Through its auto-collect facility, it also resolves inward bank transfers paid by customers or vendors, automating bank transfers through NEFT/IMPS.

“Auto-collect is a virtual collect which is mapped to your bank account. Sharing bank details also creates a security risk for the business. Therefore, we create a separate account number for every customer or vendor. So when there’s payment on the platform, Cashfree recognises the customer and updates the system in real time,” Datta said.

Additionally, Cashfree also launched an instant refund facility last month. 

“Other gateways take seven to ten days to provide instant refunds. We let the business send a link to the customers, where customers enter their bank details and get their refunds,” he said.

After being incubated by digital payments giant PayPal, Cashfree also caught the eye of Y Combinator. It received $120,000 in seed funding from the Silicon Valley-based accelerator and was part of its summer batch last year.

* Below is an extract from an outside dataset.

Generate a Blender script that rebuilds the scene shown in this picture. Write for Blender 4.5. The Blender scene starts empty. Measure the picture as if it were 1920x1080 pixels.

It is now in the market to raise a Series A round in the ballpark of $4 million. 

“Some conversations are going on — mostly with the existing investors — and we’ve got some inbound interest from new domestic and foreign institutional investors,” Datta added.

The company claims to be profitable and its headcount has risen from five to 25 over the past year.

“When we started, Akash and I invested Rs 4-5 lakh and that kept us growing for one-and-a-half year,” said Datta. “We were profitable even while we were bootstrapped.”